Peckham Plan - Building Stories

Part 2 Project 2004
Daniel Stillwell
Adam Khan
London Metropolitan University | UK
A condemned industrial estate in Peckham turns out to have genuine urban vitality and a set of powerful spaces in the empty arcades and furniture showrooms.

Pluralist, diverse and stimulating, supportive to the marginal, friendly and safe, it is everything that the regeneration square down the road should be.

Looking closely at a delicate inhabitation, tough supportive materiality, and a deep melancholy essential to the city.

In place of clearance and Master Planning an Emptiness Plan:
Taking away opens up powerful, useful public spaces and under used facilities – densification by demolition.

A Suite of Projects affirms the strategy of a matrix of public rooms, spatially rich and varied in character.

Projects with building names; Underpin, Letting in, Lift core, Joiner…

Utilising Time, Unpredictability and Uncertainty; giving public spaces of differing lifespans - the spontaneous rave and a space recalled from youth.



Adam Khan begins his study with good, matter of fact detective work mapping the multicultural vitality of his site. He comes up with convincing evidence that the place although partially in disrepair and underused, is buzzing with urban vitality and culture often of a temporary transitional kind.

The scene is set for a sensitive selective interstitial open-ended urban repair strategy, being wary of displacing local people. A masterplan strategy with the usual unrealistic finality and fullness seems quite inappropriate to Adam.

At the scale of the urban landscape, Adam clears away a number of buildings standing in front of the old Peckham Railway Station, offering an ‘urban valley’, a large public space between the railway viaducts on either side. This emptiness strategy is creating potential for future yet unknown inhabitations.

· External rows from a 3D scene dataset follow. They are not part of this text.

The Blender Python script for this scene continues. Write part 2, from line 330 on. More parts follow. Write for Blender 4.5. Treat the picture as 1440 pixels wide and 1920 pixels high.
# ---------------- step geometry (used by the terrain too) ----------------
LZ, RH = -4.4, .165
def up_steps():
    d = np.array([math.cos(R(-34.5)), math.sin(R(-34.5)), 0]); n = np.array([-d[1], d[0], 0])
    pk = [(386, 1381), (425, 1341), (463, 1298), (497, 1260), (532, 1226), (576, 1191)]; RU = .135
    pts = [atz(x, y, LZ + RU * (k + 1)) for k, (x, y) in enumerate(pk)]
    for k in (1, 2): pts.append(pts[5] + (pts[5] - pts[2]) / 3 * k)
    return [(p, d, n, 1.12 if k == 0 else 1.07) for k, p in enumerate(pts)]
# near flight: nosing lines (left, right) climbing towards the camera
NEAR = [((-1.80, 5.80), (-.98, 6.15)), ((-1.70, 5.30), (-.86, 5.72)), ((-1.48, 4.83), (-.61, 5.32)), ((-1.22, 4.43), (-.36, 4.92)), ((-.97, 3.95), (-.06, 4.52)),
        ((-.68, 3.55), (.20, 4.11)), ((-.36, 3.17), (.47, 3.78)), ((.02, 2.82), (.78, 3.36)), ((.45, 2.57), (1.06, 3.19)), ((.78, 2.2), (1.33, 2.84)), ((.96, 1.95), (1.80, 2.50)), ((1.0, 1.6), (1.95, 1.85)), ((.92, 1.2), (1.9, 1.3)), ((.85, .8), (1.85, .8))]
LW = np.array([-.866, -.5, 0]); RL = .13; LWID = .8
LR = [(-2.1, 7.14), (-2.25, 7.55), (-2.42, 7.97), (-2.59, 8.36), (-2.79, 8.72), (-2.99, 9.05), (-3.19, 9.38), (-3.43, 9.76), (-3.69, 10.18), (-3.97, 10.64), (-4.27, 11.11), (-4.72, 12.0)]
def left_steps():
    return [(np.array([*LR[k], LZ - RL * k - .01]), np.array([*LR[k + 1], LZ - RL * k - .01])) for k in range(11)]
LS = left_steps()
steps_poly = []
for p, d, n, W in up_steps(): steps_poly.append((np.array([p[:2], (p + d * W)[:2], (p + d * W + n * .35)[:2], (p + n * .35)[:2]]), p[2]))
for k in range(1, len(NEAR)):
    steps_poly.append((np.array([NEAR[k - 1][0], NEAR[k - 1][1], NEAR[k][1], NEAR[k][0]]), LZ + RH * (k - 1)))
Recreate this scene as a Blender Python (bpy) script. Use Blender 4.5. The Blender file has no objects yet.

At the scale of the urban block, a suite of charming interstitial projects are being proposed, supporting his reading of the existing block as ‘a castle’ with strong edges and inner courts. The description of the projects use a building process terminology, revealing Adam’s experience as a builder and his interest in bringing together the existing and the new building substance in a close way. For example, the ‘joiner’ is the project for a gallery for Gerhard Richter, playing conceptually with the materiality of an existing passage. The ‘underpin’ project divides a long court into two, and the new concrete walls are cast onto existing ruined brick walls. The ‘lift core’ project describes a charming new San Giminiano-like single room tower, with the same size and proportions as the underpin building, but in vertical formation. In these projects Adam finds
beautiful compositions and proportions inspired by archetypal classical buildings.

The tutors have called this project an inquiry into architecture, as it takes a design as research attitude in all its scales of architectural design.